**THE PROBLEM**. Leave out the pictures, and retype only the lines from the beginning of the material through the line that contains "C = S.collection", including both.

**SUPPLIED INFORMATION**.
▬▬▬
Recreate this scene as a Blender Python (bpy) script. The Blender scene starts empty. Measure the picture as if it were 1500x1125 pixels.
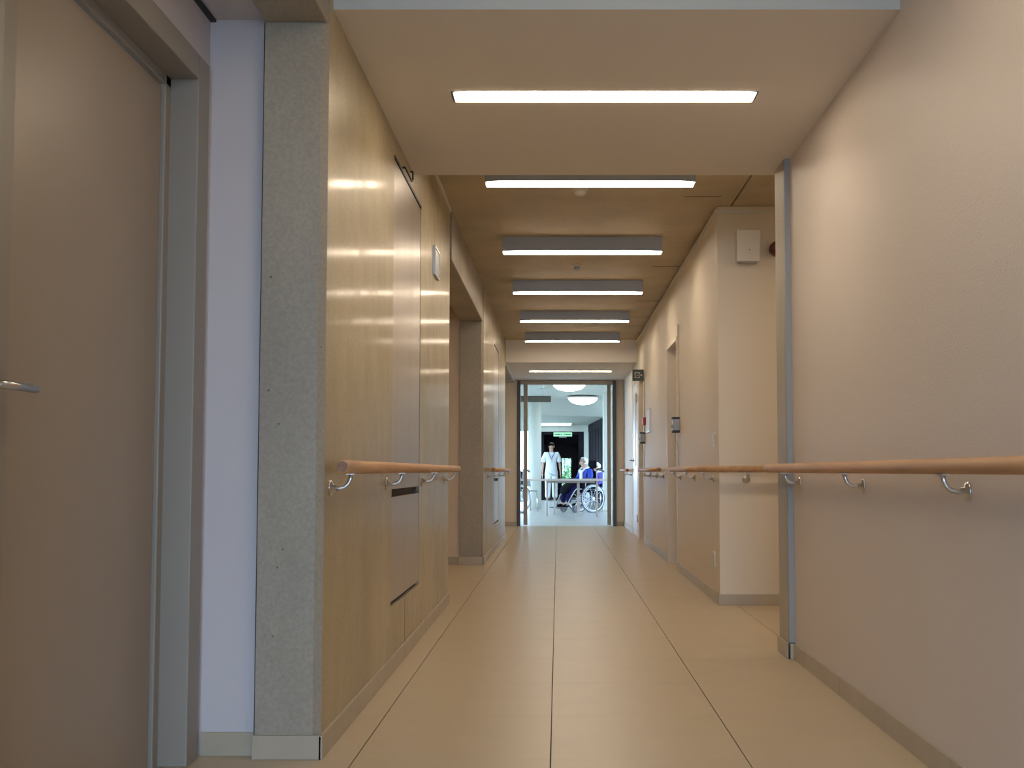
import bpy, bmesh, math, random
from mathutils import Vector, Matrix
random.seed(7)
R = math.radians
S = bpy.context.scene
C = S.collection

# ------------------------------------------------------------------ camera, world, lights, exposure
PITCH = R(3.2); F = 1586.0
cam_d = bpy.data.cameras.new('camera'); cam = bpy.data.objects.new('camera', cam_d); C.objects.link(cam)
cam.location = (0, 0, 0.88); cam.rotation_euler = (R(90) + PITCH, 0, 0)
cam_d.sensor_width = 36; cam_d.lens = F / 1500 * 36
cam_d.shift_x = -67 / 1500; cam_d.shift_y = (127.5 - F * math.tan(PITCH)) / 1500
cam_d.clip_start = .05; cam_d.clip_end = 300
S.camera = cam
S.view_settings.view_transform = 'Standard'; S.view_settings.look = 'None'
S.view_settings.gamma = 1; S.view_settings.use_curve_mapping = False
S.view_settings.exposure = 0.75
S.cycles.max_bounces = 10; S.cycles.diffuse_bounces = 6; S.cycles.glossy_bounces = 4
S.cycles.sample_clamp_indirect = 6; S.cycles.caustics_reflective = False; S.cycles.caustics_refractive = False

w = bpy.data.worlds.new('world'); S.world = w; w.use_nodes = True
wn = w.node_tree.nodes; wl = w.node_tree.links
wn['Background'].inputs['Color'].default_value = (.52, .73, 1.0, 1)      # overcast daylight
wn['Background'].inputs['Strength'].default_value = 8.0

LAMP = 14.2                                                                 # luminaire diffuser strength
LAMP_COL = (1.0, .82, .62)

def portal(name, loc, rot, sx, sy):
    d = bpy.data.lights.new(name, 'AREA'); d.shape = 'RECTANGLE'; d.size = sx; d.size_y = sy
    d.cycles.is_portal = True
    o = bpy.data.objects.new(name, d); C.objects.link(o); o.location = loc; o.rotation_euler = rot
portal('window_portal', (0, -3.05, 1.3), (R(90), 0, 0), 2.2, 2.4)          # rear window, behind the camera
portal('window_portal', (-4.95, 25, 1.3), (0, R(-90), 0), 2.3, 13)
portal('window_portal', (4.95, 21, 1.3), (0, R(90), 0), 2.3, 6)
portal('window_portal', (-2.6, 32.95, 1.3), (R(-90), 0, 0), 3.6, 2.0)

# ------------------------------------------------------------------ materials
def srgb(r, g, b):
    f = lambda c: ((c/255 + .055) / 1.055) ** 2.4 if c/255 > .04045 else c/255/12.92
    return (f(r), f(g), f(b), 1)

def mat(name, col, rough=.5, metal=0, bump=0, bscale=60, var=0, vscale=3, vstretch=(1,1,1), emit=0, spec=.5,
        coat=0, coat_rough=.1, rvar=0, rscale=(1,1,1), bstretch=(1,1,1), trans=0):
    m = bpy.data.materials.new(name); m.use_nodes = True
    N = m.node_tree.nodes; L = m.node_tree.links; b = N['Principled BSDF']
    b.inputs['Base Color'].default_value = col; b.inputs['Roughness'].default_value = rough
    b.inputs['Metallic'].default_value = metal; b.inputs['Specular IOR Level'].default_value = spec
    b.inputs['Coat Weight'].default_value = coat; b.inputs['Coat Roughness'].default_value = coat_rough
    b.inputs['Transmission Weight'].default_value = trans
    tc = N.new('ShaderNodeTexCoord')
    def noise(scale, stretch, detail=4):
        mp = N.new('ShaderNodeMapping'); mp.inputs['Scale'].default_value = stretch
        L.new(tc.outputs['Object'], mp.inputs['Vector'])
        n = N.new('ShaderNodeTexNoise'); n.inputs['Scale'].default_value = scale; n.inputs['Detail'].default_value = detail
        L.new(mp.outputs[0], n.inputs['Vector']); return n
    if var:
        n = noise(vscale, vstretch)
        r = N.new('ShaderNodeValToRGB'); e = r.color_ramp.elements
        e[0].position = .3; e[1].position = .7
        e[0].color = tuple(c*(1-var) for c in col[:3]) + (1,); e[1].color = tuple(min(1, c*(1+var)) for c in col[:3]) + (1,)
        L.new(n.outputs['Fac'], r.inputs['Fac']); L.new(r.outputs['Color'], b.inputs['Base Color'])
    if rvar:
        n = noise(1, rscale, 3)
        mr = N.new('ShaderNodeMapRange'); mr.inputs['From Min'].default_value = .3; mr.inputs['From Max'].default_value = .7
        mr.inputs['To Min'].default_value = rough - rvar; mr.inputs['To Max'].default_value = rough + rvar
        L.new(n.outputs['Fac'], mr.inputs['Value']); L.new(mr.outputs[0], b.inputs['Roughness'])
    if bump:
        n = noise(bscale, bstretch, 2)
        bp = N.new('ShaderNodeBump'); bp.inputs['Strength'].default_value = bump; bp.inputs['Distance'].default_value = .002
        L.new(n.outputs['Fac'], bp.inputs['Height']); L.new(bp.outputs[0], b.inputs['Normal'])
    if emit:
        b.inputs['Emission Color'].default_value = col; b.inputs['Emission Strength'].default_value = emit
    return m

def concrete_mat(name, base, rough, pits=True, streak=False, coat=0, coat_rough=.15, metal=0):
    m = bpy.data.materials.new(name); m.use_nodes = True
    N = m.node_tree.nodes; L = m.node_tree.links; b = N['Principled BSDF']
    b.inputs['Roughness'].default_value = rough
    b.inputs['Coat Weight'].default_value = coat; b.inputs['Coat Roughness'].default_value = coat_rough
    b.inputs['Metallic'].default_value = metal
    if coat: b.inputs['Coat Tint'].default_value = (1, .93, .72, 1)
    tc = N.new('ShaderNodeTexCoord')
    n1 = N.new('ShaderNodeTexNoise'); n1.inputs['Scale'].default_value = 2.2; n1.inputs['Detail'].default_value = 6
    mp = N.new('ShaderNodeMapping'); mp.inputs['Scale'].default_value = (1, 1, .45)
    L.new(tc.outputs['Object'], mp.inputs['Vector']); L.new(mp.outputs[0], n1.inputs['Vector'])
    n2 = N.new('ShaderNodeTexNoise'); n2.inputs['Scale'].default_value = 90; n2.inputs['Detail'].default_value = 3
    L.new(tc.outputs['Object'], n2.inputs['Vector'])
    r = N.new('ShaderNodeValToRGB'); e = r.color_ramp.elements; e[0].position = .3; e[1].position = .7
    e[0].color = tuple(c*.84 for c in base[:3]) + (1,); e[1].color = tuple(c*1.12 for c in base[:3]) + (1,)
    L.new(n1.outputs['Fac'], r.inputs['Fac'])
    mx = N.new('ShaderNodeMixRGB'); mx.blend_type = 'OVERLAY'; mx.inputs['Fac'].default_value = .25
    L.new(r.outputs['Color'], mx.inputs['Color1']); L.new(n2.outputs['Fac'], mx.inputs['Color2'])
    out = mx.outputs['Color']
    if pits:
        v = N.new('ShaderNodeTexVoronoi'); v.inputs['Scale'].default_value = 11
        L.new(tc.outputs['Object'], v.inputs['Vector'])
        lt = N.new('ShaderNodeMath'); lt.operation = 'LESS_THAN'; lt.inputs[1].default_value = .045
        L.new(v.outputs['Distance'], lt.inputs[0])
        m2 = N.new('ShaderNodeMixRGB'); m2.inputs['Color2'].default_value = tuple(c*.4 for c in base[:3]) + (1,)
        L.new(lt.outputs[0], m2.inputs['Fac']); L.new(out, m2.inputs['Color1']); out = m2.outputs['Color']
    L.new(out, b.inputs['Base Color'])
    if streak:
        ms = N.new('ShaderNodeMapping'); ms.inputs['Scale'].default_value = (6, 6, 1.2)
        L.new(tc.outputs['Object'], ms.inputs['Vector'])
        n3 = N.new('ShaderNodeTexNoise'); n3.inputs['Scale'].default_value = 1; n3.inputs['Detail'].default_value = 4
        L.new(ms.outputs[0], n3.inputs['Vector'])
        mr = N.new('ShaderNodeMapRange'); mr.inputs['From Min'].default_value = .3; mr.inputs['From Max'].default_value = .7
        mr.inputs['To Min'].default_value = rough - .015; mr.inputs['To Max'].default_value = rough + .02
        L.new(n3.outputs['Fac'], mr.inputs['Value']); L.new(mr.outputs[0], b.inputs['Roughness'])
        ms2 = N.new('ShaderNodeMapping'); ms2.inputs['Scale'].default_value = (9, 9, 7)
        L.new(tc.outputs['Object'], ms2.inputs['Vector'])
        n4 = N.new('ShaderNodeTexNoise'); n4.inputs['Scale'].default_value = 1; n4.inputs['Detail'].default_value = 5
        L.new(ms2.outputs[0], n4.inputs['Vector'])
        m4 = N.new('ShaderNodeMapRange'); m4.inputs['From Min'].default_value = .35; m4.inputs['From Max'].default_value = .68
        m4.inputs['To Min'].default_value = coat*.55; m4.inputs['To Max'].default_value = coat*1.5
        L.new(n4.outputs['Fac'], m4.inputs['Value']); L.new(m4.outputs[0], b.inputs['Coat Weight'])
    return m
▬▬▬
**OUTPUT FOR THIS EXERCISE**.
Recreate this scene as a Blender Python (bpy) script. The Blender scene starts empty. Measure the picture as if it were 1500x1125 pixels.
import bpy, bmesh, math, random
from mathutils import Vector, Matrix
random.seed(7)
R = math.radians
S = bpy.context.scene
C = S.collection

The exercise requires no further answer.